AGRICULTURE undoubtedly forms the backbone of this country. Despite being a leading employer, many rural folks depend on it for survival.

And, the government has for a long time been promoting the sector through various initiatives, so as to uplift the lives of those who depend on agriculture for subsistence.

It is unfortunate, however, that many farmers’ efforts to kick out poverty and make it big in life are hampered by setbacks such as droughts, failure to access agricultural inputs such as fertilisers and seeds and dependency on rain season for farming. To add to the farmers’ misery were nuisance levies that were charged on agricultural inputs and products alike.

This made the going tough for them as well as consumers of agriculture products, who were forced to buy expensive goods as levies inflated the prices.

However, the announcement by the government to scrap 80 out of 139 nuisance levies in the agriculture sector for the 2017/18 fiscal year, is not only good news to farmers, but will also go a long way in improving their lives.

Presenting budget estimates for the Ministry of Agriculture, Livestock and Fisheries amounting to 267.8bn/-, the Minister for the docket, Dr Charles Tizeba, said it is the government plan to ensure that taxes, levies and fees that were a nuisance to farmers, pastoralists and fishermen are removed and leave only those having direct relationship with the development of the respective sectors.

As if this was not enough, the Minister went on to promise that the government will continue analyzing the other remaining levies and fees and see whether they have legitimacy to exist in order to relieve farmers from the burden of unnecessary levies.

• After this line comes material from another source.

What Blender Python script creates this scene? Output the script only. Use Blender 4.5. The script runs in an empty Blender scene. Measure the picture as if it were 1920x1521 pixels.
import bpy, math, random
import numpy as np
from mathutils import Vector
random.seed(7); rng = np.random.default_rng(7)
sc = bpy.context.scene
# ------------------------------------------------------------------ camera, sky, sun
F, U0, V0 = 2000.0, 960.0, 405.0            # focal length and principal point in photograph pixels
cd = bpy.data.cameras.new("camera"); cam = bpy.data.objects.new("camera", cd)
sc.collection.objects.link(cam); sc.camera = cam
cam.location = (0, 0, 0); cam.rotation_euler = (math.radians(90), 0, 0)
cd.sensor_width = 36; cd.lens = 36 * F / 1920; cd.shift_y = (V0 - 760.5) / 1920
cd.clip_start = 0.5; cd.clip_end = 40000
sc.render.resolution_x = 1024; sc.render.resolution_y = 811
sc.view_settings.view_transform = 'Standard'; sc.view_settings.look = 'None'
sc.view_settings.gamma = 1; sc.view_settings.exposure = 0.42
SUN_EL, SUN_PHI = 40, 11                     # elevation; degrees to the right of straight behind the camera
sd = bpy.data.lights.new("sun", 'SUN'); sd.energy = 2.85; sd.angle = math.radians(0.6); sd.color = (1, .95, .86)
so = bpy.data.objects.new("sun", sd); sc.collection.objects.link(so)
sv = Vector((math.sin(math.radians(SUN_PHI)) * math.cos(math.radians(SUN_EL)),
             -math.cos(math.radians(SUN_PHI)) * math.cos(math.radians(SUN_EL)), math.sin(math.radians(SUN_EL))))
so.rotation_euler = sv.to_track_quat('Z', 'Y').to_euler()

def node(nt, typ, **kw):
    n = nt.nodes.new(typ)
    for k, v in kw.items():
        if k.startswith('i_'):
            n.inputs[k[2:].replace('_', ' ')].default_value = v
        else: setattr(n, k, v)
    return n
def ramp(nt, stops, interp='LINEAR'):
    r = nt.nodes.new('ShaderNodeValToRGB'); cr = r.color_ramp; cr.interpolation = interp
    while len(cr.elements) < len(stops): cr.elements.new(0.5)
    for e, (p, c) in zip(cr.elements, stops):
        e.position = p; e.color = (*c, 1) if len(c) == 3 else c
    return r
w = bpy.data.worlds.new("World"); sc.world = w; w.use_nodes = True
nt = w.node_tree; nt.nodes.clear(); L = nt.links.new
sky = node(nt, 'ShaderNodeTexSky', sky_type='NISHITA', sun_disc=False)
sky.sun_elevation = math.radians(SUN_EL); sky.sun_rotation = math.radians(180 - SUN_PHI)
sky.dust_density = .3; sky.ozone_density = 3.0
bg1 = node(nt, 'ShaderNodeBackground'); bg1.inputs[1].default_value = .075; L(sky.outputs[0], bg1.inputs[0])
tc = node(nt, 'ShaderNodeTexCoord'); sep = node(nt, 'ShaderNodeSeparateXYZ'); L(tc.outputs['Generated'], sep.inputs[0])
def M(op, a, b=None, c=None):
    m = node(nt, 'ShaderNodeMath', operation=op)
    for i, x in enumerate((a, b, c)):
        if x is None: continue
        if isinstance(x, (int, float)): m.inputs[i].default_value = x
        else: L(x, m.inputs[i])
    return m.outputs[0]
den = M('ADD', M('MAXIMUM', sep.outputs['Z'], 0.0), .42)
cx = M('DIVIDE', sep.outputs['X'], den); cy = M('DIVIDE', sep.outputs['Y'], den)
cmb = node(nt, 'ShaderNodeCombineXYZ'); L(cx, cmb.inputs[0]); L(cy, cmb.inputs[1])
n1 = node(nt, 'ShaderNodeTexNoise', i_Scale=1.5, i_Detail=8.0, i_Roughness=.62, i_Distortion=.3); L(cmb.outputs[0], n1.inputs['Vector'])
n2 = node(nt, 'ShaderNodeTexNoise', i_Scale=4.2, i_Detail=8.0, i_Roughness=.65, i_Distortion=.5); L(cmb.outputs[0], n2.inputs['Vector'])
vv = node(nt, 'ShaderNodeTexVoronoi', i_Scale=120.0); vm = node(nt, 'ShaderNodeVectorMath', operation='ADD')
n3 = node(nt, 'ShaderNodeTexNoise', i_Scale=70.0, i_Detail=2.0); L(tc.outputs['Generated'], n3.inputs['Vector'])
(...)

This is good news to farmers as this will help them at various levels, either in accessing inputs or benefiting from their produce. It is important that the government continues to look into more unnecessary levies to improve the agriculture sector.

On the other hand, there is need for massive awareness campaigns to agriculture stakeholders so that news reaches farmers in the remotest areas of the country, to protect them from being taken advantage of.

Structures should also be put in place that farmers are not exploited through dishonest officials or dealers who might want to continue charging the scraped levies.

On the other hand, farmers should make sure that they are vigilant and whenever they are charged these levies, they report the perpetrators to responsible authorities for the law to take its course. They should also take advantage of the scraped levies and make sure that they improve their harvests and maximise profits.